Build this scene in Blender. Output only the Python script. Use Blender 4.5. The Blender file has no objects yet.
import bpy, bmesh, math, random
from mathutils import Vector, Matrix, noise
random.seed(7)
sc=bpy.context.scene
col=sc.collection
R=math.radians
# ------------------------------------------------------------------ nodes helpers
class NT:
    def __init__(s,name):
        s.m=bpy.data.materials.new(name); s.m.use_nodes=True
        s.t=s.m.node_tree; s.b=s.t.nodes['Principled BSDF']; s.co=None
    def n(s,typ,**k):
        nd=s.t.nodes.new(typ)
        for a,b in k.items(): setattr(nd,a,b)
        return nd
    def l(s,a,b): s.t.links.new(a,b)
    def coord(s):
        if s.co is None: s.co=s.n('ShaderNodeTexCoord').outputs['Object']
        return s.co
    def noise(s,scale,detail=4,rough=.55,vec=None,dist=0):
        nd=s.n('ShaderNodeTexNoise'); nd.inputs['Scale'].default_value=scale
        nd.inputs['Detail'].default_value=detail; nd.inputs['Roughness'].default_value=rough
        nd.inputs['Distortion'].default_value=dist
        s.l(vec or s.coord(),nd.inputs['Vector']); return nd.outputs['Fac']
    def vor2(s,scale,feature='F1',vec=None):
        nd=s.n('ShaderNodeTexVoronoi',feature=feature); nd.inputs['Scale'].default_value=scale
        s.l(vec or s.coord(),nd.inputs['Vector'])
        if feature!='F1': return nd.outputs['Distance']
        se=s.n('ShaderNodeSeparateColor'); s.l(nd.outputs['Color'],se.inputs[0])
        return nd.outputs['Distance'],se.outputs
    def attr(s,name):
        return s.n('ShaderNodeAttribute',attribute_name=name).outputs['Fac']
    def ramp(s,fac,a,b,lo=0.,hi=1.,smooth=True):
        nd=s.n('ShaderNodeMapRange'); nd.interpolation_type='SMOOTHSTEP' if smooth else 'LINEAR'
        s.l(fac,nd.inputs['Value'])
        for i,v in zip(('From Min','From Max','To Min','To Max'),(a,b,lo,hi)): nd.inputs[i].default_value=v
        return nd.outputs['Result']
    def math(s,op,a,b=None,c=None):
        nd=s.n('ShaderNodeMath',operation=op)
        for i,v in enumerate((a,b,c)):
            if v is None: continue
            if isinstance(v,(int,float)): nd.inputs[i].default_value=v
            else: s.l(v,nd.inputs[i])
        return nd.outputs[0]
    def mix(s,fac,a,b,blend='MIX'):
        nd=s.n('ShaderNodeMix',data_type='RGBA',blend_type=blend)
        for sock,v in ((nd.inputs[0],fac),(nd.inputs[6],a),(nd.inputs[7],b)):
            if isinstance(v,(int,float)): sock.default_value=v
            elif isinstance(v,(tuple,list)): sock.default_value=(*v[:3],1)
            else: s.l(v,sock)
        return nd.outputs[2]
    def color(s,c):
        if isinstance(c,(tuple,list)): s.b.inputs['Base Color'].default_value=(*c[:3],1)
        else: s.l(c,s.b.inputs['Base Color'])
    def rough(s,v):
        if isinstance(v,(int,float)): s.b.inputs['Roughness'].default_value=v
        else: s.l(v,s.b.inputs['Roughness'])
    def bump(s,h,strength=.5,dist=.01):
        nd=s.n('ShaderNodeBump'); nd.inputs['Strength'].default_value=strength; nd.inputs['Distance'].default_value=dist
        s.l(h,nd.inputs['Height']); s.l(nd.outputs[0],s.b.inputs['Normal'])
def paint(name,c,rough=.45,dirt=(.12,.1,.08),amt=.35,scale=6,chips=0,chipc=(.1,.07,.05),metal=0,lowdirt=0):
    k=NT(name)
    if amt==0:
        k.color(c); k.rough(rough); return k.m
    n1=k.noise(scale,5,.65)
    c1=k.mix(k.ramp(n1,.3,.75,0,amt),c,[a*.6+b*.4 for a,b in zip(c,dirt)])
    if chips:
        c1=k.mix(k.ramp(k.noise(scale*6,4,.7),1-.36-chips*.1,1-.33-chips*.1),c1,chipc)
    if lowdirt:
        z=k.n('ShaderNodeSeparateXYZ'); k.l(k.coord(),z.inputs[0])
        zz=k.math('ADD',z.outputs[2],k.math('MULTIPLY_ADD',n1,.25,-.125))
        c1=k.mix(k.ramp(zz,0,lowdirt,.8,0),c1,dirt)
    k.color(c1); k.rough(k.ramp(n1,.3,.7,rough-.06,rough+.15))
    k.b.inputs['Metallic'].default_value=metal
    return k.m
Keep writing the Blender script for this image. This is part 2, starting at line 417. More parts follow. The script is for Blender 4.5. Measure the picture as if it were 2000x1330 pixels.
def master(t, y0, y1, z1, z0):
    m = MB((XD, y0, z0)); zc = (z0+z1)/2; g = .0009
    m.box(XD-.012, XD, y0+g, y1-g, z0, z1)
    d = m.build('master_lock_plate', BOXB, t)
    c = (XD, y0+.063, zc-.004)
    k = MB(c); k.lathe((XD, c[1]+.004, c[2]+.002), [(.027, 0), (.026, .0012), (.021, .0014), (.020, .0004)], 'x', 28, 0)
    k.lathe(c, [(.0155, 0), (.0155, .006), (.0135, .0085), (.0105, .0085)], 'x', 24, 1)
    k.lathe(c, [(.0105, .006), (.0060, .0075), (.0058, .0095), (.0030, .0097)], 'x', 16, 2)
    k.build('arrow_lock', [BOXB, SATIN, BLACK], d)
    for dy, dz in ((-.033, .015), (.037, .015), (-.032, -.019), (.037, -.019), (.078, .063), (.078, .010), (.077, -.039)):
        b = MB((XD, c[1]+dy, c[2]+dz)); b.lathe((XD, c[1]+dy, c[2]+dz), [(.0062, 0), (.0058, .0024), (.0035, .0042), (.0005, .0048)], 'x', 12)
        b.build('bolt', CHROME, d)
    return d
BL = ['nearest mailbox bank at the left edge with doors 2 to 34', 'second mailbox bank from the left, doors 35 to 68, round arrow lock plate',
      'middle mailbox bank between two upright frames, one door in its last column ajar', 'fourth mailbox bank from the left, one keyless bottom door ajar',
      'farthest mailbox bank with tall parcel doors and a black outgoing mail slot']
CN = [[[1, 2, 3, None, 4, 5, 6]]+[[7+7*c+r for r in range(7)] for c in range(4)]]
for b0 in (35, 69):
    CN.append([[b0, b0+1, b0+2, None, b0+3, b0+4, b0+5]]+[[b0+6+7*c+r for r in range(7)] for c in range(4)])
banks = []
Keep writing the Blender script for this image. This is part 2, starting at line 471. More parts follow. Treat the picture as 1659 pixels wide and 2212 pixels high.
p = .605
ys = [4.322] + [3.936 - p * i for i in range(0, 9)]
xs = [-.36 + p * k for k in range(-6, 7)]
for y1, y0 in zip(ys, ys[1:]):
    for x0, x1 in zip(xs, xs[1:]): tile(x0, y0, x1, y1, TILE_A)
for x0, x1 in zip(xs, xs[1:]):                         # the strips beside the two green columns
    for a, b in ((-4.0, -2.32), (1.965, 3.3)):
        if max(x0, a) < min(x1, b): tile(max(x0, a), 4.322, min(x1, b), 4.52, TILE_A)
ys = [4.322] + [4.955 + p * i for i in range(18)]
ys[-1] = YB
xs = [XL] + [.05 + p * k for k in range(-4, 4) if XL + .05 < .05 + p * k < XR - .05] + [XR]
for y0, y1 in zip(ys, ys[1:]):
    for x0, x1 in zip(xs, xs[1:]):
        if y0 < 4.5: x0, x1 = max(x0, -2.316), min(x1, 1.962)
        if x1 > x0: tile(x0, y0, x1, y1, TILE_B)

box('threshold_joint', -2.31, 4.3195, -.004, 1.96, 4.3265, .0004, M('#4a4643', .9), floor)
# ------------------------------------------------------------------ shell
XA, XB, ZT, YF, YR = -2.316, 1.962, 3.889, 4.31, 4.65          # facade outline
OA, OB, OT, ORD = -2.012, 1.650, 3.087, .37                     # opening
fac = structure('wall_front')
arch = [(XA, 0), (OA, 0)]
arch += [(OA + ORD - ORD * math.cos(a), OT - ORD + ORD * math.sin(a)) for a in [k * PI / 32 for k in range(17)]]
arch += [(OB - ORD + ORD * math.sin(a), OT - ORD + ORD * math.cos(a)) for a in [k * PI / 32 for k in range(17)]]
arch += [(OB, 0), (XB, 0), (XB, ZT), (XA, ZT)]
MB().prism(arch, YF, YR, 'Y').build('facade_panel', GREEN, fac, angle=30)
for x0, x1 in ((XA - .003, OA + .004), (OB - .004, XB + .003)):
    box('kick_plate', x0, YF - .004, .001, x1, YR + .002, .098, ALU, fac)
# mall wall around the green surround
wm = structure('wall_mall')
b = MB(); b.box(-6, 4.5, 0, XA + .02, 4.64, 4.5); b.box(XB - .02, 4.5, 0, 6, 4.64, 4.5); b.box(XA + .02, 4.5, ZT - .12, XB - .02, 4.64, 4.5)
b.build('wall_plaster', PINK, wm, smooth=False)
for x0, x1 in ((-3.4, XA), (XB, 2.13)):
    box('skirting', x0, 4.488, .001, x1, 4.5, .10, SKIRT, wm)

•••

* What this task involves
Write out each line exactly as it appears, from the line with "2212 pixels high." up to and including the line with "if x1 > x0: tile(x0, y0, x1, y1, TILE_B)".

* Response to the task
Keep writing the Blender script for this image. This is part 2, starting at line 471. More parts follow. Treat the picture as 1659 pixels wide and 2212 pixels high.
p = .605
ys = [4.322] + [3.936 - p * i for i in range(0, 9)]
xs = [-.36 + p * k for k in range(-6, 7)]
for y1, y0 in zip(ys, ys[1:]):
    for x0, x1 in zip(xs, xs[1:]): tile(x0, y0, x1, y1, TILE_A)
for x0, x1 in zip(xs, xs[1:]):                         # the strips beside the two green columns
    for a, b in ((-4.0, -2.32), (1.965, 3.3)):
        if max(x0, a) < min(x1, b): tile(max(x0, a), 4.322, min(x1, b), 4.52, TILE_A)
ys = [4.322] + [4.955 + p * i for i in range(18)]
ys[-1] = YB
xs = [XL] + [.05 + p * k for k in range(-4, 4) if XL + .05 < .05 + p * k < XR - .05] + [XR]
for y0, y1 in zip(ys, ys[1:]):
    for x0, x1 in zip(xs, xs[1:]):
        if y0 < 4.5: x0, x1 = max(x0, -2.316), min(x1, 1.962)
        if x1 > x0: tile(x0, y0, x1, y1, TILE_B)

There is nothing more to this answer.